Hispanic Women in History and Activism: Collections
The Chicano movement began as a demand for civil rights among Mexican Americans in the 1950s and 1960s. Inspired by the political activism of African Americans, Mexican Americans also began to demand equality and civil rights across the United States. Mexican Americans faced combinations of racial discrimination, disenfranchisement, educational segregation, and economic hardships. In confronting these challenges, Mexican American activists—some recently arrived immigrants from Mexico and others with long-standing generational ties to the United States—began to organize themselves and their communities. As part of this growing activism, the term “Chicano” began to be reclaimed by Mexican American civil rights activists in the 1960s as a way to express political solidarity and pride in their culture and community. Important figures in this fight for social and political justice included civil rights activists, such as César Chávez and Dolores Huerta and their United Farm Workers organization.
Although the Chicano movement succeeded in bringing the challenges and hardships of Mexican Americans to the forefront of the political conversation, many Chicana activists felt excluded from the predominately male leadership of the Chicano movement.
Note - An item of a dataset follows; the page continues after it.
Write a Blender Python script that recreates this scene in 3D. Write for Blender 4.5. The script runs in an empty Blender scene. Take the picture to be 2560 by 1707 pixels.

They believed that the opportunities and gains won by the Chicano movement were not reaching Chicana and Latina women, and that the networks, connections, and leadership opportunities for Chicana and Latina activists and professional women weren’t being created. Despite the prominence of figures like Dolores Huerta, Chicana and Latina women were being ostracized from the gains of the movement.
One organization that was started to correct this imbalance was the Comisión Femenil Mexicana Nacional. Begun in 1970 by feminist activists who, having attended the annual National Chicano Issues Conferences, felt that the issues of women weren’t being fully addressed by the larger Chicano movement—that the Chicano movement was unwilling to address the issues of Mexican American women because its leadership was predominately male. Unhappy with the outcome of the Issues Conferences, led by Francisca Flores, they started the Comisión Femenil Mexicana Nacional in an attempt to avoid the sexism of the male-dominated Chicano movement and the racial discrimination of the broader feminist movement in the country.